▶ Provided data
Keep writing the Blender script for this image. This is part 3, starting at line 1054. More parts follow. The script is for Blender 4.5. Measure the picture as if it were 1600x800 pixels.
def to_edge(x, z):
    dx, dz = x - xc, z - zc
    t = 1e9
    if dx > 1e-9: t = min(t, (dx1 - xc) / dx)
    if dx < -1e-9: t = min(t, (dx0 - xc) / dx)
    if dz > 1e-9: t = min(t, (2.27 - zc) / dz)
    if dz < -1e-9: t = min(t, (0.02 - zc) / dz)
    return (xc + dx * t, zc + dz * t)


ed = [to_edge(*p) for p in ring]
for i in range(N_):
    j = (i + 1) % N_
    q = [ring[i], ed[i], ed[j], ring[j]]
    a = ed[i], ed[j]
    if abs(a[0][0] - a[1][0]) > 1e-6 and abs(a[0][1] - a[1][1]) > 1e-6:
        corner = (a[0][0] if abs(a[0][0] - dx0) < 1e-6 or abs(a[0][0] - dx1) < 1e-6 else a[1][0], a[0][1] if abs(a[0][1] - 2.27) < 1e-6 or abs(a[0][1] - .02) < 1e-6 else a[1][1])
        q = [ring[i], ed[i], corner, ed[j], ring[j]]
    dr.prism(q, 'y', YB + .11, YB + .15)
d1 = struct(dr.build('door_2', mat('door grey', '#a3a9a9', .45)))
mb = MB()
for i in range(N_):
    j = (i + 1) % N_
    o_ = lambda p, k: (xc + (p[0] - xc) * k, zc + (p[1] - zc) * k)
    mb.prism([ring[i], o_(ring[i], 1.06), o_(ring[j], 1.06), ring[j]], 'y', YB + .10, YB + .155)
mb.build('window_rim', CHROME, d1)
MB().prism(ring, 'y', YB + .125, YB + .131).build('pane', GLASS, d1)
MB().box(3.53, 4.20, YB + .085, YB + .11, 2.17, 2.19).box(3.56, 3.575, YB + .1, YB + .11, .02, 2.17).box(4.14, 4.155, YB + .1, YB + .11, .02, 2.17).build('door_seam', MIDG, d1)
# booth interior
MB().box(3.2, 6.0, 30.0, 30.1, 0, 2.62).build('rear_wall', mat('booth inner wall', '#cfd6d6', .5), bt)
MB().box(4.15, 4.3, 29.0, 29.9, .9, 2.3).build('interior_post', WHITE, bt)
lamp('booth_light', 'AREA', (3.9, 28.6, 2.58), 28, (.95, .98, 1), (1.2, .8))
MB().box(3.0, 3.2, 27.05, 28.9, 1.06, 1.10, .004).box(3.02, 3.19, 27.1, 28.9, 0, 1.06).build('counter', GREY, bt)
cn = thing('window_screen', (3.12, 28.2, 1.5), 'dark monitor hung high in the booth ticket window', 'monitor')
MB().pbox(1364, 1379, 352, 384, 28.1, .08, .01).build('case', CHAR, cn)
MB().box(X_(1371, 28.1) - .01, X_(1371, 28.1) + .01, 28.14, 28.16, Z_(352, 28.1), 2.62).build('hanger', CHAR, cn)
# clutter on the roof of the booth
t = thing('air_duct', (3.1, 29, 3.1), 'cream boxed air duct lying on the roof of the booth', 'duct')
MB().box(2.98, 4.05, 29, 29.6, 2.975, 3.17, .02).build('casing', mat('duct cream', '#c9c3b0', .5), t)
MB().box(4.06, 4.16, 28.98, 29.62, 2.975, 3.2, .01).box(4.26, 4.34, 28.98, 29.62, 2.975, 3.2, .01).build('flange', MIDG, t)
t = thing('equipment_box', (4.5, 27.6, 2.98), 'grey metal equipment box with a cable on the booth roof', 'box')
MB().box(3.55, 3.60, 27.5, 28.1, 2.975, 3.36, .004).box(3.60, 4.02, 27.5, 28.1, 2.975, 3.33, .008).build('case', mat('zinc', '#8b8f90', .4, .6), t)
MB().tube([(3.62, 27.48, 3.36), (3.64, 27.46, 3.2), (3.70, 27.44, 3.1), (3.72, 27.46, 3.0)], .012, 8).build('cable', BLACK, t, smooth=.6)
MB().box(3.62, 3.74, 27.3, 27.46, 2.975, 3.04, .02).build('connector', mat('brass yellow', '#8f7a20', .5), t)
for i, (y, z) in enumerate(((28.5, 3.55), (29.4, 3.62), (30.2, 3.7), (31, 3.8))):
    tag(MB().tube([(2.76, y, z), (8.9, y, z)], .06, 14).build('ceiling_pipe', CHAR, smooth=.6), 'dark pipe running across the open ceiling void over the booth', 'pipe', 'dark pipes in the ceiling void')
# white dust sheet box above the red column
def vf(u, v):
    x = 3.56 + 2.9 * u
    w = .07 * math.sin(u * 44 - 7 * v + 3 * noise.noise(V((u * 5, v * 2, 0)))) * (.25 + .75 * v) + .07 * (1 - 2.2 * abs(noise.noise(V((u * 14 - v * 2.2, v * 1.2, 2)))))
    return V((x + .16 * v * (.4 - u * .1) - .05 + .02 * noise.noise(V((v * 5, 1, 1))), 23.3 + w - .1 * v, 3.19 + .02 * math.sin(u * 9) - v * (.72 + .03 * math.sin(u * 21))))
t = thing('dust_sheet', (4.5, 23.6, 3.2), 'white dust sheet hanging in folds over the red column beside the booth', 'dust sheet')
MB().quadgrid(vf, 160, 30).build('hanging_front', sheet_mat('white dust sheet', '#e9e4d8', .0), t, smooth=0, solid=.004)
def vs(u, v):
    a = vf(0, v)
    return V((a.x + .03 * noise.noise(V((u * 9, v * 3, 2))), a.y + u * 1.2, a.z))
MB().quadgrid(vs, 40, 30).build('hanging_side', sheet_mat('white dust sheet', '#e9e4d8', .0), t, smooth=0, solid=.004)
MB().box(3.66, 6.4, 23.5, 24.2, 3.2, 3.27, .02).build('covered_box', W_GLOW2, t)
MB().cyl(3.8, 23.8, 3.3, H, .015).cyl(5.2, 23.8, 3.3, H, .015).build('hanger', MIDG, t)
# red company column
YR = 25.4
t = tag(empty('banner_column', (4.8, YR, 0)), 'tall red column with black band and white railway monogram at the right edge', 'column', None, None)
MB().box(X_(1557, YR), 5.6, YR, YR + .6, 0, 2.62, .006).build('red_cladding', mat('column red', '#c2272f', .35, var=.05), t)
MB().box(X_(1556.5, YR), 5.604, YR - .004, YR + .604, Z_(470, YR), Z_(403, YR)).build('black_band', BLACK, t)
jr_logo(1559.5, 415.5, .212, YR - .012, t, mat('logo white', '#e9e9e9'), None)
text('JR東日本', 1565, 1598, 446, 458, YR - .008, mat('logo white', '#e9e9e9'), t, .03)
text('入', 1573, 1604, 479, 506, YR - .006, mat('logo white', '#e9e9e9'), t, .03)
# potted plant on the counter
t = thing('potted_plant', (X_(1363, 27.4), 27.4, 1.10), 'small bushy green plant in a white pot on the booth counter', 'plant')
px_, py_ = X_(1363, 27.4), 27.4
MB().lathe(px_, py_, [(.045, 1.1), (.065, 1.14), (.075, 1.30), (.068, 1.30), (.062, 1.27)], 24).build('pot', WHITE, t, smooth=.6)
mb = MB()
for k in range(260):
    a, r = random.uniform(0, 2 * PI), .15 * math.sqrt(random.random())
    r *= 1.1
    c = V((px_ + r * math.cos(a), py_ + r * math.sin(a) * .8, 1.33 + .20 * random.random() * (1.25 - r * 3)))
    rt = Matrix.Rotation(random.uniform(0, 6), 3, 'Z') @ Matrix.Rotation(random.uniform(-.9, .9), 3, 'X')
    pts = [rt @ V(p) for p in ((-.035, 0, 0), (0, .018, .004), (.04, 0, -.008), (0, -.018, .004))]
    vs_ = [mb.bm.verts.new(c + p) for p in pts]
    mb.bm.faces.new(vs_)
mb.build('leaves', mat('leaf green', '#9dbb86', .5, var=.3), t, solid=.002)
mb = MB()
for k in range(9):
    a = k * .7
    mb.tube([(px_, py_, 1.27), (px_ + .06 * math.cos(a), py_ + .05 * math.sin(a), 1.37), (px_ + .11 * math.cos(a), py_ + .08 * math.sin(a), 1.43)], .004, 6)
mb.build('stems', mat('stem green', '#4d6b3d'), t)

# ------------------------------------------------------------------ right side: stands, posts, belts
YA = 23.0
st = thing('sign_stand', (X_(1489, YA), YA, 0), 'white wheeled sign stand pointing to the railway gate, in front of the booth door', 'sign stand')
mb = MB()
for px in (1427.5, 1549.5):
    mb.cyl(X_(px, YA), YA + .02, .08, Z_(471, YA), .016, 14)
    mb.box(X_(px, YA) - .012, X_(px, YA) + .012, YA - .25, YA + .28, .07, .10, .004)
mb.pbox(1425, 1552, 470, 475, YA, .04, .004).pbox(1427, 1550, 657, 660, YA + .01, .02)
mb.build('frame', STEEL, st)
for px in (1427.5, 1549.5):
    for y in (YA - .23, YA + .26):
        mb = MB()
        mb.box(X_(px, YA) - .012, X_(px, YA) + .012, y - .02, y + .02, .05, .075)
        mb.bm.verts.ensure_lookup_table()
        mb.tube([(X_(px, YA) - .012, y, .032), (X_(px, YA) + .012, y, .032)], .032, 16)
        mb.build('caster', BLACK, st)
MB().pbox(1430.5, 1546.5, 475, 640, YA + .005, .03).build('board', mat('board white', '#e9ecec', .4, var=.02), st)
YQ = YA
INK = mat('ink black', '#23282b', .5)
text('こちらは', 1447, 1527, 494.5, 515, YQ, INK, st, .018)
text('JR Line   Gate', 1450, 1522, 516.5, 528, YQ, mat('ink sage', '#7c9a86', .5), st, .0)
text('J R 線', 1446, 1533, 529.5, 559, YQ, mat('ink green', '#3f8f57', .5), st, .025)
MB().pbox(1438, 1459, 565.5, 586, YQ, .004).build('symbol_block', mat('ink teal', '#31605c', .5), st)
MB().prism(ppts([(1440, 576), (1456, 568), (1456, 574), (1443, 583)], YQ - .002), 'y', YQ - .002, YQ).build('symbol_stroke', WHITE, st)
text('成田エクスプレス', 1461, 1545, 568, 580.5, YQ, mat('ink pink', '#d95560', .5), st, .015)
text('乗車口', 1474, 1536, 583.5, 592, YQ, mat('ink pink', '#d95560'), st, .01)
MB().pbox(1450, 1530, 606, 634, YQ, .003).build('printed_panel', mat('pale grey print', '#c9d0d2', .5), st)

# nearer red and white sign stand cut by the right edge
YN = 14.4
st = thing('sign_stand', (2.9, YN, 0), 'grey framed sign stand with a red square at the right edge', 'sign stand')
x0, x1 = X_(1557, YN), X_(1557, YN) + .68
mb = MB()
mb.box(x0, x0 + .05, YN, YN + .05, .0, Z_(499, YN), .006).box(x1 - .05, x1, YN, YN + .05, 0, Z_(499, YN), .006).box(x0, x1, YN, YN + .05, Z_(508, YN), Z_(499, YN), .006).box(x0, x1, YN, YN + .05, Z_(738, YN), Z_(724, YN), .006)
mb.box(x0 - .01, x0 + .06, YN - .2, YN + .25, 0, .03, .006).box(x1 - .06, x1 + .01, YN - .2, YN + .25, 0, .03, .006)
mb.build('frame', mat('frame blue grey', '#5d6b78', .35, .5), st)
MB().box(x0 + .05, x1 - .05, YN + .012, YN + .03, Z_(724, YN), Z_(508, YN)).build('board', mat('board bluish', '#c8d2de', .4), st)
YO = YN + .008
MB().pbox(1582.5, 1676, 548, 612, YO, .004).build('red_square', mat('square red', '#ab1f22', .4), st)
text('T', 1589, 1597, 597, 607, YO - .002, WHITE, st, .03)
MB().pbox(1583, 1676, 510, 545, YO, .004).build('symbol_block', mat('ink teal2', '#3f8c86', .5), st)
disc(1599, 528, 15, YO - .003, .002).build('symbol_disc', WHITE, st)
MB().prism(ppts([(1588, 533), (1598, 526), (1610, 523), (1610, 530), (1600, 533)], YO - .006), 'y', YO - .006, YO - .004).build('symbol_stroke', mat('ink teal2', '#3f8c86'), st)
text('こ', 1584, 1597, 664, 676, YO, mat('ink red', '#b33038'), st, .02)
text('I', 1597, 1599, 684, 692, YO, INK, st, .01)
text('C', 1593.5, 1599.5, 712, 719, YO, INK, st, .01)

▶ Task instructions
Extract the span of lines that starts with the line containing "3.27, .02).build('covered_box', W_GLOW2, t)" and ends with the line containing "mb.build('stems', mat('stem green', '#4d6b3d'), t)". Keep it exact and add nothing.

▶ Result for this task
MB().box(3.66, 6.4, 23.5, 24.2, 3.2, 3.27, .02).build('covered_box', W_GLOW2, t)
MB().cyl(3.8, 23.8, 3.3, H, .015).cyl(5.2, 23.8, 3.3, H, .015).build('hanger', MIDG, t)
# red company column
YR = 25.4
t = tag(empty('banner_column', (4.8, YR, 0)), 'tall red column with black band and white railway monogram at the right edge', 'column', None, None)
MB().box(X_(1557, YR), 5.6, YR, YR + .6, 0, 2.62, .006).build('red_cladding', mat('column red', '#c2272f', .35, var=.05), t)
MB().box(X_(1556.5, YR), 5.604, YR - .004, YR + .604, Z_(470, YR), Z_(403, YR)).build('black_band', BLACK, t)
jr_logo(1559.5, 415.5, .212, YR - .012, t, mat('logo white', '#e9e9e9'), None)
text('JR東日本', 1565, 1598, 446, 458, YR - .008, mat('logo white', '#e9e9e9'), t, .03)
text('入', 1573, 1604, 479, 506, YR - .006, mat('logo white', '#e9e9e9'), t, .03)
# potted plant on the counter
t = thing('potted_plant', (X_(1363, 27.4), 27.4, 1.10), 'small bushy green plant in a white pot on the booth counter', 'plant')
px_, py_ = X_(1363, 27.4), 27.4
MB().lathe(px_, py_, [(.045, 1.1), (.065, 1.14), (.075, 1.30), (.068, 1.30), (.062, 1.27)], 24).build('pot', WHITE, t, smooth=.6)
mb = MB()
for k in range(260):
    a, r = random.uniform(0, 2 * PI), .15 * math.sqrt(random.random())
    r *= 1.1
    c = V((px_ + r * math.cos(a), py_ + r * math.sin(a) * .8, 1.33 + .20 * random.random() * (1.25 - r * 3)))
    rt = Matrix.Rotation(random.uniform(0, 6), 3, 'Z') @ Matrix.Rotation(random.uniform(-.9, .9), 3, 'X')
    pts = [rt @ V(p) for p in ((-.035, 0, 0), (0, .018, .004), (.04, 0, -.008), (0, -.018, .004))]
    vs_ = [mb.bm.verts.new(c + p) for p in pts]
    mb.bm.faces.new(vs_)
mb.build('leaves', mat('leaf green', '#9dbb86', .5, var=.3), t, solid=.002)
mb = MB()
for k in range(9):
    a = k * .7
    mb.tube([(px_, py_, 1.27), (px_ + .06 * math.cos(a), py_ + .05 * math.sin(a), 1.37), (px_ + .11 * math.cos(a), py_ + .08 * math.sin(a), 1.43)], .004, 6)
mb.build('stems', mat('stem green', '#4d6b3d'), t)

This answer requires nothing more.